◆ Short exercise:
Read the listing below and copy out every line that holds "picture".

◆ Given material:
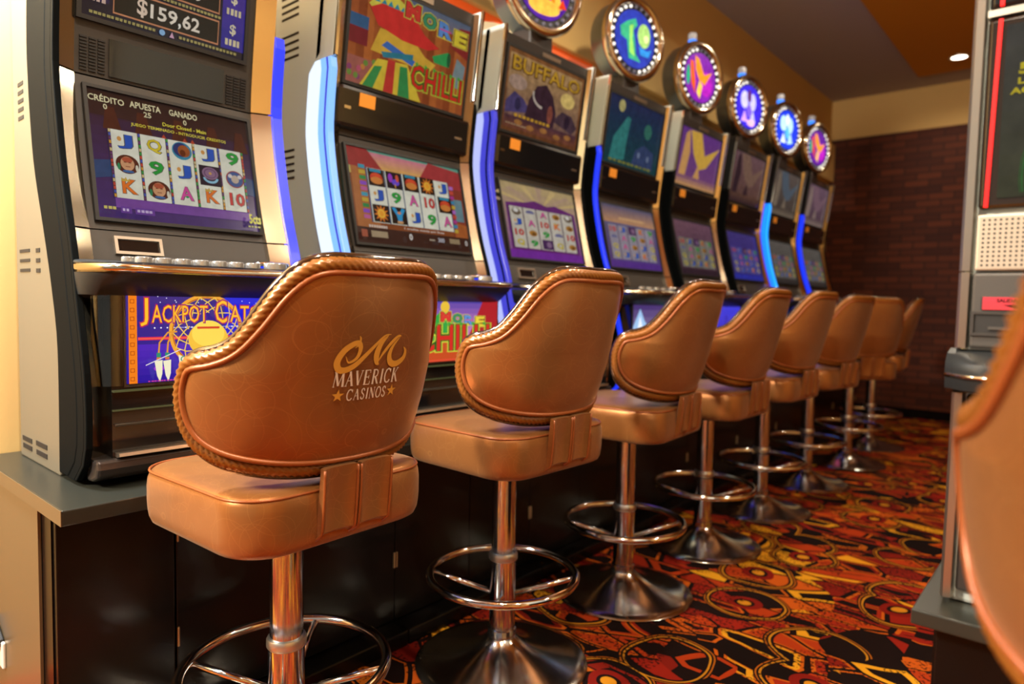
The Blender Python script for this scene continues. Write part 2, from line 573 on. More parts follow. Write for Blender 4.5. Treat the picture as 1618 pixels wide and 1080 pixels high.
class Art:
    """coloured shapes on a flat picture; a runs to the right, b runs up, b = 0..1 over the height, a = 0..asp over the width"""
    def __init__(s, asp=1.0):
        s.asp, s.items, s.k = asp, [], 0
    def poly(s, pts, c):
        s.k += 1
        c = lin(c) if isinstance(c, str) else c
        s.items.append((list(pts), [tuple(range(len(pts)))], c, s.k))
        return s
    def rect(s, x0, y0, x1, y1, c):
        return s.poly([(x0, y0), (x1, y0), (x1, y1), (x0, y1)], c)
    def grad(s, x0, y0, x1, y1, ca, cb, n=10):
        ca, cb = lin(ca), lin(cb)
        for i in range(n):
            t0, t1 = i / n, (i + 1) / n
            f = (i + 0.5) / n
            s.items.append(([(x0, y0 + (y1 - y0) * t0), (x1, y0 + (y1 - y0) * t0), (x1, y0 + (y1 - y0) * t1), (x0, y0 + (y1 - y0) * t1)],
                            [(0, 1, 2, 3)], tuple(a + (b - a) * f for a, b in zip(ca, cb)), s.k + 1))
        s.k += 1
        return s
    def oval(s, x, y, rx, ry, c, n=24, a0=0, a1=2 * PI):
        return s.poly([(x + rx * math.cos(a0 + (a1 - a0) * i / n), y + ry * math.sin(a0 + (a1 - a0) * i / n)) for i in range(n if a1 - a0 > 6.2 else n + 1)], c)
    def ring(s, x, y, rx, ry, w, c, n=32, a0=0, a1=2 * PI):
        s.k += 1
        v, f = [], []
        for i in range(n + 1):
            t = a0 + (a1 - a0) * i / n
            v += [(x + rx * math.cos(t), y + ry * math.sin(t)), (x + (rx - w) * math.cos(t), y + (ry - w) * math.sin(t))]
        for i in range(n):
            f.append((2 * i, 2 * i + 2, 2 * i + 3, 2 * i + 1))
        s.items.append((v, f, lin(c), s.k))
        return s
    def line(s, pts, w, c):
        s.k += 1
        v, f = [], []
        for i, p in enumerate(pts):
            a = pts[max(0, i - 1)]; b = pts[min(len(pts) - 1, i + 1)]
            dx, dy = b[0] - a[0], b[1] - a[1]
            l = math.hypot(dx, dy) or 1
            ww = w[i] if isinstance(w, (list, tuple)) else w
            nx, ny = -dy / l * ww / 2, dx / l * ww / 2
            v += [(p[0] + nx, p[1] + ny), (p[0] - nx, p[1] - ny)]
        for i in range(len(pts) - 1):
            f.append((2 * i, 2 * i + 1, 2 * i + 3, 2 * i + 2))
        s.items.append((v, f, lin(c) if isinstance(c, str) else c, s.k))
        return s
    def star(s, x, y, r, ri, n, c, a=PI / 2):
        pts = []
        for i in range(2 * n):
            q = r if i % 2 == 0 else ri
            pts.append((x + q * math.cos(a + PI * i / n), y + q * math.sin(a + PI * i / n)))
        s.k += 1
        v = [(x, y)] + pts
        s.items.append((v, [(0, 1 + i, 1 + (i + 1) % (2 * n)) for i in range(2 * n)], lin(c), s.k))
        return s
    def text(s, body, x, y, h, c, align='c', w=None, bold=0.0, out=None, ow=0.0, shear=0.0, rise=0.0):
        """centre/left at x, baseline y, cap height h, optional width w, outline colour out"""
        for pas in ((0, 1) if out else (1,)):
            vs, fs, tw, th = text_mesh(body, bold if pas else bold + ow)
            sy = h / th
            sx = (w / tw) if w else sy
            x0 = x - (tw * sx / 2 if align == 'c' else 0)
            s.k += 1
            s.items.append(([(x0 + a * sx + shear * b * sy, y + b * sy + rise * (a * sx)) for a, b in vs], fs, lin(c if pas else out), s.k))
        return s
    def build(s, name, material, P0, U, V, H, parent, off, dz=0.00018):
        P0, U, V = Vector(P0), Vector(U).normalized(), Vector(V).normalized()
        N = U.cross(V)
        m = MB(off)
        for vs, fs, c, k in s.items:
            m.add([P0 + U * (a * H) + V * (b * H) + N * (k * dz) for a, b in vs], fs, c)
        return m.build(name, material, parent)

GLYPH = {'J': '#2356b8', 'Q': '#d8c02c', 'K': '#e8762a', 'A': '#d8509c', '9': '#1fa03c', '10': '#d03434'}
def reel_cell(A, sym, x, y, w, h):
    cx, cy = x + w / 2, y + h / 2
    if sym in GLYPH:
        A.text(sym, cx, y + h * 0.17, h * 0.66, '#5a5a52', w=w * (0.62 if sym != '10' else 0.74), bold=0.05)
        A.text(sym, cx - w * 0.01, y + h * 0.19, h * 0.63, GLYPH[sym], w=w * (0.57 if sym != '10' else 0.69), bold=0.02)
        if sym == 'J':
            A.oval(cx - w * 0.22, cy + h * 0.10, w * 0.09, h * 0.11, '#d79a52', 8)
        if sym == 'K':
            A.poly([(cx - w * .32, cy + h * .22), (cx - w * .3, cy + h * .38), (cx - w * .2, cy + h * .28), (cx - w * .14, cy + h * .42), (cx - w * .08, cy + h * .28), (cx + w * .02, cy + h * .38), (cx, cy + h * .22)], '#c9a84a')
        if sym == 'A':
            A.oval(cx, cy - h * 0.16, w * 0.07, h * 0.06, '#1f9a58', 8)
    elif sym == 'face':      # generic warm medallion
        A.oval(cx, cy, w * .44, h * .42, '#5a2a1e')
        A.oval(cx, cy + h * .03, w * .26, h * .31, '#d9a074')
        A.oval(cx, cy + h * .2, w * .2, h * .12, '#b8583c')
        A.rect(cx - w * .14, cy + h * .06, cx - w * .04, cy + h * .10, '#6a3a26')
        A.rect(cx + w * .04, cy + h * .06, cx + w * .14, cy + h * .10, '#6a3a26')
        A.rect(cx - w * .09, cy - h * .12, cx + w * .09, cy - h * .09, '#8a4a34')
        A.oval(cx, cy - h * .32, w * .22, h * .06, '#3c6aa0', 12)
        A.oval(cx - w * .34, cy - h * .14, w * .06, h * .16, '#2e8a58', 8)
        A.oval(cx + w * .34, cy - h * .14, w * .06, h * .16, '#e0d8c0', 8)
    elif sym == 'bull':
        A.oval(cx, cy, w * .42, h * .42, '#2f8aa8')
        A.oval(cx - w * .04, cy + h * .04, w * .33, h * .33, '#28386e')
        A.oval(cx + w * .08, cy, w * .26, h * .28, '#a0562c')
        A.oval(cx + w * .02, cy - h * .1, w * .12, h * .16, '#6a3018')
    elif sym == 'catch':
        A.rect(x + w * .02, y + h * .02, x + w * .98, y + h * .98, '#231a2c')
        A.oval(cx, cy + h * .12, w * .36, h * .30, '#8c6a86')
        A.ring(cx, cy + h * .12, w * .28, h * .24, w * .05, '#6a4a6a', 20)
        A.oval(cx, cy + h * .12, w * .07, h * .07, '#c89a5a', 10)
        A.ring(cx, cy - h * .10, w * .34, h * .26, w * .10, '#8cc0d8', 20, PI, 2 * PI)
    elif sym == 'blue':
        A.oval(cx, cy, w * .42, h * .42, '#a03a34')
        A.oval(cx, cy, w * .37, h * .37, '#3a5a92')
        A.oval(cx, cy, w * .18, h * .20, '#c8b4a0')
        A.oval(cx - w * .22, cy + h * .14, w * .1, h * .1, '#dcd4d0', 10)
        A.oval(cx + w * .22, cy + h * .14, w * .1, h * .1, '#dcd4d0', 10)
    elif sym == 'jar':
        A.rect(x + w * .02, y + h * .02, x + w * .98, y + h * .98, '#231712')
        A.rect(x + w * .14, y + h * .80, x + w * .82, y + h * .96, '#2a8ca8')
        A.oval(cx, cy - h * .03, w * .38, h * .30, '#c83c2c')
        A.oval(cx, cy - h * .16, w * .36, h * .20, '#d8843c')
        A.oval(cx, cy + h * .14, w * .30, h * .10, '#e0502e')
    elif sym == 'bird':
        A.rect(x + w * .02, y + h * .02, x + w * .98, y + h * .98, '#1c1420')
        A.oval(cx - w * .22, cy + h * .12, w * .14, h * .26, '#a03cc0', 14)
        A.oval(cx + w * .08, cy - h * .1, w * .24, h * .18, '#6a4ad0', 14)
        A.oval(cx + w * .2, cy + h * .14, w * .1, h * .22, '#d85a3c', 12)
        A.rect(cx, y + h * .08, cx + w * .06, cy - h * .2, '#d89a3c')
    elif sym == 'sun':
        A.rect(x + w * .02, y + h * .02, x + w * .98, y + h * .98, '#231712')
        A.star(cx, cy, w * .46, w * .24, 11, '#e07a28')
        A.oval(cx, cy, w * .22, w * .22, '#f0c040')
        A.oval(cx, cy, w * .15, w * .15, '#f0a030', 16)
    elif sym == 'pepper':
        A.rect(x + w * .02, y + h * .02, x + w * .98, y + h * .98, '#231712')
        A.poly([(x + w * .08, y + h * .92), (x + w * .30, y + h * .95), (cx, cy + h * .1), (x + w * .72, y + h * .95), (x + w * .92, y + h * .88), (x + w * .7, cy), (x + w * .66, y + h * .2), (x + w * .4, y + h * .2), (x + w * .34, cy)], '#2a9ad0')
        A.oval(cx + w * .02, cy + h * .16, w * .12, h * .08, '#d88a5a', 12)
        A.rect(x + w * .34, y + h * .06, x + w * .70, y + h * .2, '#d8a06a')
    elif sym == 'eagle':
        A.poly([(x + w * .1, cy), (x + w * .3, y + h * .86), (x + w * .66, y + h * .9), (x + w * .9, cy - h * .1), (x + w * .6, y + h * .14), (x + w * .3, y + h * .2)], '#6a5a48')
        A.oval(cx - w * .04, cy + h * .14, w * .2, h * .22, '#e0dcd4', 14)
    elif sym == 'wing':
        A.ring(cx, cy - h * .05, w * .40, h * .34, w * .18, '#6a6a92', 16, 0.2, PI - 0.2)
    elif sym == 'cat':
        A.oval(cx, cy, w * .34, h * .30, '#b07a34', 16)
        A.oval(cx + w * .05, cy - h * .06, w * .18, h * .14, '#6a4420', 12)
    elif sym == 'dark':
        A.rect(x + w * .04, y + h * .02, x + w * .96, y + h * .98, '#4a2c5a')
        A.oval(cx + w * .1, cy, w * .22, h * .3, '#8a6a8a', 12)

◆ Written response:
The Blender Python script for this scene continues. Write part 2, from line 573 on. More parts follow. Write for Blender 4.5. Treat the picture as 1618 pixels wide and 1080 pixels high.
    """coloured shapes on a flat picture; a runs to the right, b runs up, b = 0..1 over the height, a = 0..asp over the width"""